-- TASK INSTRUCTIONS --
Begin at the first line below and copy each line exactly, ending with the line where "SC = bpy.context.scene" appears.

-- RECORDED INFORMATION --
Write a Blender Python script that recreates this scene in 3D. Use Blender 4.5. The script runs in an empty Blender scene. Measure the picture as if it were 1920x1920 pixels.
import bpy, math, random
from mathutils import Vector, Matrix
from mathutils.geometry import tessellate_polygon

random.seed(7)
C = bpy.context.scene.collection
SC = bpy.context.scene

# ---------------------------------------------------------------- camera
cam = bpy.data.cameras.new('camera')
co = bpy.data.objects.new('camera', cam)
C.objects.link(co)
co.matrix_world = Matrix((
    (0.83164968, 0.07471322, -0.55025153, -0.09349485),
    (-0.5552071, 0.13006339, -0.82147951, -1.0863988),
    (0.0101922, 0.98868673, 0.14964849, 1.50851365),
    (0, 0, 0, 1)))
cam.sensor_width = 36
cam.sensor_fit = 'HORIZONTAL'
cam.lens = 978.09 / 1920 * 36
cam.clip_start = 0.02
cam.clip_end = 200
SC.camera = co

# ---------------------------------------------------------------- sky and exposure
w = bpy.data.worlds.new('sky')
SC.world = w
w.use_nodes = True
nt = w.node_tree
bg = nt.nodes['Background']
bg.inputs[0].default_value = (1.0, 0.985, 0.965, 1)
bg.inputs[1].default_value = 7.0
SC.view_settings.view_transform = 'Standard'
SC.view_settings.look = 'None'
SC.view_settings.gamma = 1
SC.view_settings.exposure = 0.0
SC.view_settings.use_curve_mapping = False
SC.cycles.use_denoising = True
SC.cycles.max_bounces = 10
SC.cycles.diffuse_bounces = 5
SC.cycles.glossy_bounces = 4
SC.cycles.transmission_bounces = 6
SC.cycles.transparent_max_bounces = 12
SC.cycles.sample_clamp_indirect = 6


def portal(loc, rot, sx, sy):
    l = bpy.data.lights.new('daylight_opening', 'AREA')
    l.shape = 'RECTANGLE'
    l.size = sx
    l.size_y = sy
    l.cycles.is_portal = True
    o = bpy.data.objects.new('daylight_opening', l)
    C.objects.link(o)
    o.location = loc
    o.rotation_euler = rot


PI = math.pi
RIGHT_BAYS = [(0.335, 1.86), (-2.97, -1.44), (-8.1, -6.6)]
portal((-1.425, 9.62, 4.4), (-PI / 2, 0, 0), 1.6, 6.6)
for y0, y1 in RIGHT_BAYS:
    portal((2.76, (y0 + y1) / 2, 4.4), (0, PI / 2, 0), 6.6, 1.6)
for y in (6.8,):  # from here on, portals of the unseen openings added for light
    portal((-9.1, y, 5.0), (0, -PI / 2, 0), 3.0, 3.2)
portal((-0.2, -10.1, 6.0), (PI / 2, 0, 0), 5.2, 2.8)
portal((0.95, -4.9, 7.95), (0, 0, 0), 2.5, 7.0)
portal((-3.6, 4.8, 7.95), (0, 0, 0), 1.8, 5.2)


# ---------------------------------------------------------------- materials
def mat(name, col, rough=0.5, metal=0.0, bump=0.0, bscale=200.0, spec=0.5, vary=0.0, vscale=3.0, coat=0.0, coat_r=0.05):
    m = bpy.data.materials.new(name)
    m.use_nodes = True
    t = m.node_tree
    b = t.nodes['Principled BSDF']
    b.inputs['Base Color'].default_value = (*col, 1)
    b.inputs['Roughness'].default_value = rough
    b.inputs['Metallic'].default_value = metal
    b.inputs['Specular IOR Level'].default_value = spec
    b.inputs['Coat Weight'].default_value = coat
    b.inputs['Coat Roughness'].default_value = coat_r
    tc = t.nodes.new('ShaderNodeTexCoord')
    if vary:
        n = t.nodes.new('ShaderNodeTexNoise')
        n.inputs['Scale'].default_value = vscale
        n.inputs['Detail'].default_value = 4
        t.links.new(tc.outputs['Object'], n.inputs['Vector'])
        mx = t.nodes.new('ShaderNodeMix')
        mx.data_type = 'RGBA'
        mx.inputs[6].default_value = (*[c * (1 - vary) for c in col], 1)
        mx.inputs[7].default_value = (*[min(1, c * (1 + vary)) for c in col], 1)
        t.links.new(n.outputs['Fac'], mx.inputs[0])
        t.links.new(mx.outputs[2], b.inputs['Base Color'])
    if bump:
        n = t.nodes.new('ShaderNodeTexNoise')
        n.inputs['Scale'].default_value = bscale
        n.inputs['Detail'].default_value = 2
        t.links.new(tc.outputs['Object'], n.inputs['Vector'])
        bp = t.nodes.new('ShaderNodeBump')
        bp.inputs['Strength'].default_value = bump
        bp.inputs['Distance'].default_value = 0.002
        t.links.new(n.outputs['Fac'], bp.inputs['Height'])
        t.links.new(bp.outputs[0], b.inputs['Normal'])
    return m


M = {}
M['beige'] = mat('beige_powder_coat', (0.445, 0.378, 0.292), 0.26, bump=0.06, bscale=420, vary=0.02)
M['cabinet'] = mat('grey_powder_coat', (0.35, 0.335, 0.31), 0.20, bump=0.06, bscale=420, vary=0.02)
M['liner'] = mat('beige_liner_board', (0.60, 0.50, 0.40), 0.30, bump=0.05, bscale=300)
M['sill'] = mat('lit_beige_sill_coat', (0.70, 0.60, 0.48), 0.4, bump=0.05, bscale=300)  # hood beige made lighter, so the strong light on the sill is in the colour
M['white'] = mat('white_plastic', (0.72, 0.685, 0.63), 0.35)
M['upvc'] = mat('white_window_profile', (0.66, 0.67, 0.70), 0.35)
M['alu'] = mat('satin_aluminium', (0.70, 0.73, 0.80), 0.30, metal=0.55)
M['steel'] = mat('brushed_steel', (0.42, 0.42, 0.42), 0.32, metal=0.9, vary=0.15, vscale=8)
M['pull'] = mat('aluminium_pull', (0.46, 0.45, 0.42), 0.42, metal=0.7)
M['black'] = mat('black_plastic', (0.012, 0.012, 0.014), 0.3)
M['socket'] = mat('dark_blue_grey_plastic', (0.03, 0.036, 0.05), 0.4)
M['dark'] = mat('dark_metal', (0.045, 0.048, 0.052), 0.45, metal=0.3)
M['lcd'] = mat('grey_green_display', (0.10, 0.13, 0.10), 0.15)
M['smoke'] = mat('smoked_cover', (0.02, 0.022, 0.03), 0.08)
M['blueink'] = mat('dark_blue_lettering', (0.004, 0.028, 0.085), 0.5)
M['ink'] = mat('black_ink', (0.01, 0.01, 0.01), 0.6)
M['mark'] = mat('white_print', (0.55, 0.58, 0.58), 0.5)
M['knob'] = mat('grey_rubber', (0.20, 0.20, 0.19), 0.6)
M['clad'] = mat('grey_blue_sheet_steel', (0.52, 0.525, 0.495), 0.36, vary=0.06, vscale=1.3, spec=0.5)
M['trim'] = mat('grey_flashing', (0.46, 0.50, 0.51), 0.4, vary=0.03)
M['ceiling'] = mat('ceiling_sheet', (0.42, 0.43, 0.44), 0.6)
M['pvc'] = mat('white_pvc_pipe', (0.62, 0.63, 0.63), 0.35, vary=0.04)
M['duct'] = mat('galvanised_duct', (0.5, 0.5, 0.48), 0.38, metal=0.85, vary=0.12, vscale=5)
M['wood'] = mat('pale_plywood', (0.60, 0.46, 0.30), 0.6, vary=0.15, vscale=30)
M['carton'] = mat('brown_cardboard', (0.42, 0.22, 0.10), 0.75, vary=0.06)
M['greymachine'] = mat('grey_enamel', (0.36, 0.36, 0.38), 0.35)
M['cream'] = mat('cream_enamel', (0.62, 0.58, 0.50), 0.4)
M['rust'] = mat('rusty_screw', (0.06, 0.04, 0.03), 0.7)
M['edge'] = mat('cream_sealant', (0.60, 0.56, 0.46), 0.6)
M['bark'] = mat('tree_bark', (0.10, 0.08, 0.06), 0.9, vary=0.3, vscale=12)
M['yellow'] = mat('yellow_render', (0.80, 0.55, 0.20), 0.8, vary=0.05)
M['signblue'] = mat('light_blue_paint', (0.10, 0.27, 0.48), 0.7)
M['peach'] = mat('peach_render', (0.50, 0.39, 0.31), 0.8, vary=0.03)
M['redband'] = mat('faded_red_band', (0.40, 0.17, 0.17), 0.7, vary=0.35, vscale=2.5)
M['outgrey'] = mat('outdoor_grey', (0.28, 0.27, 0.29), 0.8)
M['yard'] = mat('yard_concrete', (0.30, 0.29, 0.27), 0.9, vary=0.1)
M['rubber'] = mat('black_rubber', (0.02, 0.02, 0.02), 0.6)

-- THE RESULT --
Write a Blender Python script that recreates this scene in 3D. Use Blender 4.5. The script runs in an empty Blender scene. Measure the picture as if it were 1920x1920 pixels.
import bpy, math, random
from mathutils import Vector, Matrix
from mathutils.geometry import tessellate_polygon

random.seed(7)
C = bpy.context.scene.collection
SC = bpy.context.scene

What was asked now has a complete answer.